Filling 14,000 Electric Boat Jobs Is Work (Op-Ed)


GROTON, CT - I have the honor of leading the 15,000 men and women who build our nation's nuclear-powered submarines. Our Groton shipyard is bustling, with six submarines in various stages of construction. Later this year, we will christen USS South Dakota, the 17th Virginia-class submarine built by General Dynamics Electric Boat.

We are experiencing some of the busiest days in a generation at EB, but are challenged to hire enough workers. So we are taking steps to ensure we will have a skilled and job-ready workforce. These efforts can provide a blueprint for other employers and for potential partners at all levels of government.

Submarine construction is a unique form of manufacturing, requiring a high degree of skill in disciplines that include welding, pipe fitting and machining. Many of these jobs require a security clearance. Our submarines are powered by nuclear reactors and must operate in the planet's harshest environment.
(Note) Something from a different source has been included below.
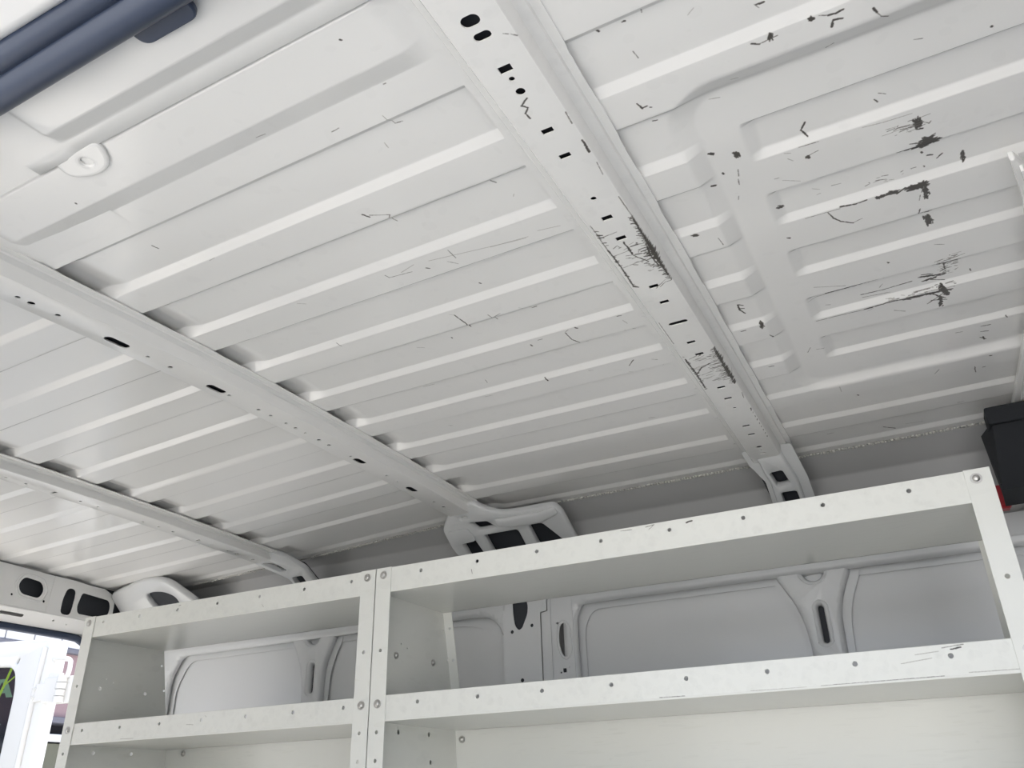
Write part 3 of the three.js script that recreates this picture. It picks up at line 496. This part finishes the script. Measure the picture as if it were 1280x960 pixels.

Like many manufacturers, our labor force is aging. In order to build the submarines the Navy requires, we need to hire 14,000 employees over the next decade.

Through a collaboration with the Eastern Connecticut Workforce Investment Board, training programs are matched with Electric Boat's needs to help get job seekers working in our shipyard quickly — a win for all involved. EB is developing a strong, consistent pipeline of talent, and Connecticut's economy benefits from a more qualified workforce.